Çamura batan eğitim - Havadis Gazetesi | Kıbrıs Haber
Pazar, Mayıs 5, 2024
KıbrısKöşe Yazarları

Çamura batan eğitim

Barış Uzunahmet

İlk yağmurlarla birlikte Erenköy Lisesi’ndeki prefabrik sınıfların çamur içinde kalması, geçtiğimiz hafta eğitim adına en çok konuşulan konulardan biri oldu. Sosyal medyada paylaşılan resimlerden de anlaşılacağı üzere prefabrik sınıflar ana binanın uzağında… Hangi akla hizmet ederek bu kadar uzağa konumlandırıldıklarını anlamak çok zor. Yani bu prefabrik sınıflar yerleştirilirken hiç mi uzman görüşü alınmadı?

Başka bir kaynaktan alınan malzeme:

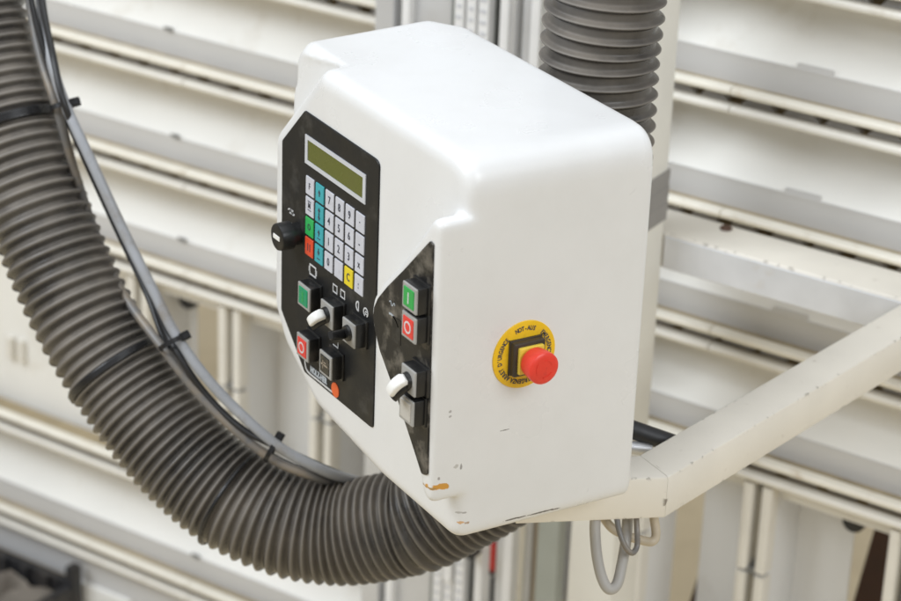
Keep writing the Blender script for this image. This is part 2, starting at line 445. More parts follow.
# display
dx0, dx1, dz0, dz1 = -.2723, -.1616, .0838, .1106
bm = bmesh.new(); t = .0038; yy = YM-.0009
yrect(bm, dx0, dx1, dz1-t, dz1, yy, .0012); yrect(bm, dx0, dx1, dz0, dz0+t, yy, .0012)
yrect(bm, dx0, dx0+t*1.25, dz0+t, dz1-t, yy, .0012); yrect(bm, dx1-t*1.25, dx1, dz0+t, dz1-t, yy, .0012)
obj('display_frame', bm, M['grey_frame'], kp)
bm = bmesh.new(); yrect(bm, dx0+t*1.25, dx1-t*1.25, dz0+t, dz1-t, YM-.0003, .0008)
obj('display_screen', bm, M['lcd'], kp)
# keys
rows = ["F^789.", "M:456-", "QA123x", "I=0 C÷"]
glyph = bmesh.new(); yk = YM-.0010
def gtext(ch, x, z, size=.0085): text_bm(ch, size, (x, yk-.0004, z), X_, Z_, squeeze=.8, bm=glyph, bold=.00012)
def gbox(x, z, w, h): yrect(glyph, x-w/2, x+w/2, z-h/2, z+h/2, yk-.0004, .0005)
def garrow(x, z, d, s=.003):
    vs = [glyph.verts.new((x+a*s, yk-.0004, z+b*s*d)) for a, b in ((-.7, -.3), (.7, -.3), (0, .9))]
    glyph.faces.new(vs); gbox(x, z-d*s*.8, s*.35, s)
for j in range(4):
    for i in range(6):
        x, z = -.2621 + i*.01855, .0645 - j*.01935
        bm = bmesh.new()
        pts = rounded([(x-.0076, z-.0085), (x+.0076, z-.0085), (x+.0076, z+.0085), (x-.0076, z+.0085)], .0009, 3)
        prism(bm, [Vector((p.x, YM, p.y)) for p in pts], Vector((0, .0008, 0)), Vector((0, -.0010, 0)), .0004)
        mt = M['key_white']
        if i == 1: mt = M['key_cyan']
        if (i, j) == (0, 2): mt = M['key_green']
        if (i, j) == (0, 3): mt = M['key_red']
        if (i, j) == (4, 3): mt = M['key_yellow']
        obj('key', bm, mt, kp)
        if i == 0:
            if j == 0: gtext('F', x, z)
            if j == 1: gtext('M', x, z+.0012, .0075); gbox(x, z-.003, .006, .0006); gbox(x, z+.0052, .006, .0006)
            if j == 2: gtext('O', x, z)
            if j == 3: gbox(x-.002, z, .0009, .007); gbox(x+.002, z, .0009, .007)
        elif i == 1:
            if j == 0: garrow(x, z+.001, 1)
            if j == 1: garrow(x, z+.0035, 1); garrow(x, z-.0035, -1)
            if j == 2: garrow(x, z+.002, 1); gbox(x, z-.004, .0055, .0007)
            if j == 3: garrow(x, z+.002, -1); gbox(x, z-.004, .0055, .0007)
        elif i == 5:
            gtext(['.', '-', 'x', ':'][j], x, z + (.003 if j == 0 else 0), .010)
        elif rows[j][i] != ' ':
            gtext(rows[j][i], x, z, .0104)
obj('key_lettering', glyph, M['print_dark'], kp)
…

Ergonomi diye bir bilim dalı var. Ergonomi insanın özelliklerini dikkate alarak uygun yaşam ve çalışma ortamını sağlamayı amaçlayan bir bilimdir. Çağdaş dünyada herhangi bir bina yapılırken binanın ergonomik olmasına dikkat edilir. Bizde ergonomik binaları ara da bulasın.


Şu anda okullarımızda 100 civarında prefabrik veya konteyner sınıflar mevcut. Bunlar hangi şekilde, nasıl, neler dikkate alınarak yerleştirildiklerini bilen yok. Her okul kendine göre yerleştirdi. Durum böyle olunca da Erenköy Lisesi’ndeki görüntü çıkar ortaya… Yani bu yerleştirmeler yapılırken hiç mi düşünülmez ki bu çocuklar kantine gidecek, tuvalete gidecek, ana binaya gidecek, teneffüse çıkacak ve tabii ki buralara nasıl gidilecek?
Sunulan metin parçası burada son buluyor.